- Source excerpt

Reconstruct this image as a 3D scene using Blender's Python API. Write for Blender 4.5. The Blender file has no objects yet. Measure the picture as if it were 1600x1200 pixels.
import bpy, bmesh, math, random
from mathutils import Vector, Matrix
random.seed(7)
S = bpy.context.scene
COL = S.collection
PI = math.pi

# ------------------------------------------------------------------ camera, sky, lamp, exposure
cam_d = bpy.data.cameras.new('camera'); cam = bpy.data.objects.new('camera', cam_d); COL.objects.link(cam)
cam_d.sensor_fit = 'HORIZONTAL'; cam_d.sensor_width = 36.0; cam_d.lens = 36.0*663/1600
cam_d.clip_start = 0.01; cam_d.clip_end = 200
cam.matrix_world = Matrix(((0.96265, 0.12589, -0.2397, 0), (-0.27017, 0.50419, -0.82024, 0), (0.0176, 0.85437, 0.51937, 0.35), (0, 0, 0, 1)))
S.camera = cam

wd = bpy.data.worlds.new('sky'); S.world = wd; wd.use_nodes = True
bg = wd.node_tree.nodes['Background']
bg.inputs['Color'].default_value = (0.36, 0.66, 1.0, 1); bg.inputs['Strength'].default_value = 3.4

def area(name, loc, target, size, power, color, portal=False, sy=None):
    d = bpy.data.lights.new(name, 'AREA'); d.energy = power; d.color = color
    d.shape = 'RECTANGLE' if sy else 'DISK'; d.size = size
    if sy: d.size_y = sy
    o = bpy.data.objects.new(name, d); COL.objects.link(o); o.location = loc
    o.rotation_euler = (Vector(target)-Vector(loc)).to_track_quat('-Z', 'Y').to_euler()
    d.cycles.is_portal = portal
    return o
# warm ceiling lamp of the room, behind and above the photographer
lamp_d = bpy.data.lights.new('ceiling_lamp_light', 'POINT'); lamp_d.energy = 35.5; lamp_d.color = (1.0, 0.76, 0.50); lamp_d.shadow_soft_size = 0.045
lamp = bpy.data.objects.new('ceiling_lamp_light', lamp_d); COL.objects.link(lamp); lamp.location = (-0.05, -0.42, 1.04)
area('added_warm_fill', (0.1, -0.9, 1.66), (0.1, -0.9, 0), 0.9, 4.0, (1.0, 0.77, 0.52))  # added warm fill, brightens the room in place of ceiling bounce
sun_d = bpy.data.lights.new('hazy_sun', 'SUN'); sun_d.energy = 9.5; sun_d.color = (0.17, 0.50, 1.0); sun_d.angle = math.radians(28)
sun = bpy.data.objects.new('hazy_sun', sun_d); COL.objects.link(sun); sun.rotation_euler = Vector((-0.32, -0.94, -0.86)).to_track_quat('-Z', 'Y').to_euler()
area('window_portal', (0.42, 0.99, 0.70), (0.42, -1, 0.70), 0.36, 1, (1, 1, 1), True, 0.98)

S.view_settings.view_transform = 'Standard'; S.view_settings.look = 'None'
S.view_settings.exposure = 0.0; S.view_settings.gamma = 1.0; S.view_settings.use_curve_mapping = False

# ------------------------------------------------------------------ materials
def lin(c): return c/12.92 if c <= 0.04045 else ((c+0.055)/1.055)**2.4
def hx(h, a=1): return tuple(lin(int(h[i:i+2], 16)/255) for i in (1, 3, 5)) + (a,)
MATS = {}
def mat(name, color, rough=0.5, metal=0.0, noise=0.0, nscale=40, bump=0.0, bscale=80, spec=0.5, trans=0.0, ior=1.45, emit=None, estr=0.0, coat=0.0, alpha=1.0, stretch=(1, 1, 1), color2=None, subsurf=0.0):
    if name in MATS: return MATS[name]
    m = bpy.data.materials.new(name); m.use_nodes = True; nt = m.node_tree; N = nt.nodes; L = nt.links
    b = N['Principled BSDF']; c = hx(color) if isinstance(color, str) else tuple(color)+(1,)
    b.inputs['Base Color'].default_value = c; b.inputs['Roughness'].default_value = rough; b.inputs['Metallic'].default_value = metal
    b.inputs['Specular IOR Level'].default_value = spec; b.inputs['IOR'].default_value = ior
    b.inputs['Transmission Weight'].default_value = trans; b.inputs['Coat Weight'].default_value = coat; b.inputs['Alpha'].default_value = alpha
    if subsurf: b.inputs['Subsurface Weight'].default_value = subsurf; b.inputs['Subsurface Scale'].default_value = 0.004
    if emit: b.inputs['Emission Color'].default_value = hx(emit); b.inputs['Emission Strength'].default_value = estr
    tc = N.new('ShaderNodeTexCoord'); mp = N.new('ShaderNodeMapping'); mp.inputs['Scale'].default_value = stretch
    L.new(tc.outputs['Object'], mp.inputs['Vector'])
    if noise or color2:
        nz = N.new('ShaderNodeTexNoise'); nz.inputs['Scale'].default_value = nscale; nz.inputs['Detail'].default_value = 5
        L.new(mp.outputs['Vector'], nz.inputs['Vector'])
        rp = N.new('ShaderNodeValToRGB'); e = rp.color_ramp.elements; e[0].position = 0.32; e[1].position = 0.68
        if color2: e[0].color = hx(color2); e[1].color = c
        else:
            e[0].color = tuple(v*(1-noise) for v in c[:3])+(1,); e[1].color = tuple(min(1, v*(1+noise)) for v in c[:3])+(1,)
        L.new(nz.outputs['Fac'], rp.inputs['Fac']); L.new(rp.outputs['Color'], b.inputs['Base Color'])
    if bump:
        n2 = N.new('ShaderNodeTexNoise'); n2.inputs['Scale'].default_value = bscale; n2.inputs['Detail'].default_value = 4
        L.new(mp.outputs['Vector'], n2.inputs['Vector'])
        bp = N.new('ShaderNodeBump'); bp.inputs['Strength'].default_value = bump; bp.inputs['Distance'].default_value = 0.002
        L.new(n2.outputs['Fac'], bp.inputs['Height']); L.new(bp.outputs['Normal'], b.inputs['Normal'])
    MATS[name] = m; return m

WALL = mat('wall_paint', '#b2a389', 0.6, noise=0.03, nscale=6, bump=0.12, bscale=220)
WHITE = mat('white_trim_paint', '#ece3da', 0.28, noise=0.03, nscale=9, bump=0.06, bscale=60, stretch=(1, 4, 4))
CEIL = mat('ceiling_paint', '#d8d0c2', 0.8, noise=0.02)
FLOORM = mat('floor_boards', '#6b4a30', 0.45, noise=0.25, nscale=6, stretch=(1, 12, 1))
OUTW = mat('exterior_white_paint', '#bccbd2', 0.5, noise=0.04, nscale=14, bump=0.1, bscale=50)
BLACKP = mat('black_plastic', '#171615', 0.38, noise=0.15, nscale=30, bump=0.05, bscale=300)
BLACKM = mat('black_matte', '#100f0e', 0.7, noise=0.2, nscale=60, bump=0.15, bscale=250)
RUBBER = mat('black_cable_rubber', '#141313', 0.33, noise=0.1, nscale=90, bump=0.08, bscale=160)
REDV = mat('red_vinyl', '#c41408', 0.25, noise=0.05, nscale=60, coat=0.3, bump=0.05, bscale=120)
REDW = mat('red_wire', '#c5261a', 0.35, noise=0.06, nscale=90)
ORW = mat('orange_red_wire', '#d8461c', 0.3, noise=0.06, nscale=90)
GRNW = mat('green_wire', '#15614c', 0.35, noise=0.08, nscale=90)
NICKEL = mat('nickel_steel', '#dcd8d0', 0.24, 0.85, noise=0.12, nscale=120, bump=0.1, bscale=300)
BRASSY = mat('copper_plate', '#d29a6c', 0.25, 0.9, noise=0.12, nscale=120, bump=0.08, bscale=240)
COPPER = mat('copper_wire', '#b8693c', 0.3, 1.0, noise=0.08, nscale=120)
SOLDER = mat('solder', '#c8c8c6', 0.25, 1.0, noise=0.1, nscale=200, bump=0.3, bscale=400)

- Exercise
Only the lines from the beginning of the material to the line containing "1), True, 0.98)" should be echoed, verbatim and in full.

- Answer to this problem
Reconstruct this image as a 3D scene using Blender's Python API. Write for Blender 4.5. The Blender file has no objects yet. Measure the picture as if it were 1600x1200 pixels.
import bpy, bmesh, math, random
from mathutils import Vector, Matrix
random.seed(7)
S = bpy.context.scene
COL = S.collection
PI = math.pi

# ------------------------------------------------------------------ camera, sky, lamp, exposure
cam_d = bpy.data.cameras.new('camera'); cam = bpy.data.objects.new('camera', cam_d); COL.objects.link(cam)
cam_d.sensor_fit = 'HORIZONTAL'; cam_d.sensor_width = 36.0; cam_d.lens = 36.0*663/1600
cam_d.clip_start = 0.01; cam_d.clip_end = 200
cam.matrix_world = Matrix(((0.96265, 0.12589, -0.2397, 0), (-0.27017, 0.50419, -0.82024, 0), (0.0176, 0.85437, 0.51937, 0.35), (0, 0, 0, 1)))
S.camera = cam

wd = bpy.data.worlds.new('sky'); S.world = wd; wd.use_nodes = True
bg = wd.node_tree.nodes['Background']
bg.inputs['Color'].default_value = (0.36, 0.66, 1.0, 1); bg.inputs['Strength'].default_value = 3.4

def area(name, loc, target, size, power, color, portal=False, sy=None):
    d = bpy.data.lights.new(name, 'AREA'); d.energy = power; d.color = color
    d.shape = 'RECTANGLE' if sy else 'DISK'; d.size = size
    if sy: d.size_y = sy
    o = bpy.data.objects.new(name, d); COL.objects.link(o); o.location = loc
    o.rotation_euler = (Vector(target)-Vector(loc)).to_track_quat('-Z', 'Y').to_euler()
    d.cycles.is_portal = portal
    return o
# warm ceiling lamp of the room, behind and above the photographer
lamp_d = bpy.data.lights.new('ceiling_lamp_light', 'POINT'); lamp_d.energy = 35.5; lamp_d.color = (1.0, 0.76, 0.50); lamp_d.shadow_soft_size = 0.045
lamp = bpy.data.objects.new('ceiling_lamp_light', lamp_d); COL.objects.link(lamp); lamp.location = (-0.05, -0.42, 1.04)
area('added_warm_fill', (0.1, -0.9, 1.66), (0.1, -0.9, 0), 0.9, 4.0, (1.0, 0.77, 0.52))  # added warm fill, brightens the room in place of ceiling bounce
sun_d = bpy.data.lights.new('hazy_sun', 'SUN'); sun_d.energy = 9.5; sun_d.color = (0.17, 0.50, 1.0); sun_d.angle = math.radians(28)
sun = bpy.data.objects.new('hazy_sun', sun_d); COL.objects.link(sun); sun.rotation_euler = Vector((-0.32, -0.94, -0.86)).to_track_quat('-Z', 'Y').to_euler()
area('window_portal', (0.42, 0.99, 0.70), (0.42, -1, 0.70), 0.36, 1, (1, 1, 1), True, 0.98)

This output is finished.